Election 1944: Bricker calls New Deal’s spending ‘lavish, unwise’ (10-18-44)

The Pittsburgh Press (October 18, 1944)

americavotes1944

Bricker calls New Deal’s spending ‘lavish, unwise’

GOP candidate says taxpayers face post-war debt of $300 billion

Long Beach, California (UP) –
Ohio Governor John W. Bricker today condemned the New Deal for spending the taxpayers’ money “lavishly and unwisely.”

The GOP vice-presidential nominee, in a speech prepared for delivery here, said:

New Deal waste has become so rampant that the nation is beginning to reel and stagger under the load of the national debt.

The estimated post-war “New Deal debt,” which will reach $300 billion, he said, is a burden which must be borne by “American taxpayers for many years to come.”

Not all war debt

He said:

Let us not forget that the war alone is not responsible for this burden.

Before the war, he added, the New Deal administration “nearly doubled the public debt over what it was in 1932.”

Mr. Bricker asserted that the “way out of this flood of spending” is the election of a Republican administration.

“A vote for Tom Dewey,” he said, “is the key to the solution of this problem.” The Republican Party, he recalled, has promised to “eliminate from the budget all wasteful and unnecessary expenditures and exercise the most rigid economy.”

Calls Democrats reactionary

Last night, Mr. Bricker said that the Democrats and not the Republicans were the reactionaries of the country.

He said:

The truth is that instead of advancing liberalism in America, it has set this nation on the road toward reaction. It has reached back for centuries and taken into its hands old-world devices subjecting people to governmental regimentation.

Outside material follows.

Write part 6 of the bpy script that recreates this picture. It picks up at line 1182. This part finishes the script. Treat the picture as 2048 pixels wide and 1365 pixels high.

Mr. Bricker said that President Roosevelt, Vice President Henry A. Wallace, Rexford Guy Tugwell, Adolf Berle, Harry Hopkins and Attorney General Francis A. Biddle were the “arch reactionaries” of this century.

Hits Pearl Harbor secrecy

In an interview yesterday, Governor Bricker accused the administration of concealing the full “black story” of the Pearl Harbor disaster until after the November election.

I expect there will be a new Pearl Harbor story and that it will be black. But I doubt that we’ll hear anything more before Election Day.

When President Roosevelt took office in 1933, Mr. Bricker asserted, no peril faced the nation from outside. The candidate blamed lack of information on German and Japanese military preparations for American failure to act sooner.

He said:

We had diplomatic service around the world, but we were not advised of the rising threat. If the government knew about it, it didn’t tell Congress or the American people, and so nothing was done to halt the rising military power. And all the time we were furnishing Japan with the instruments of war.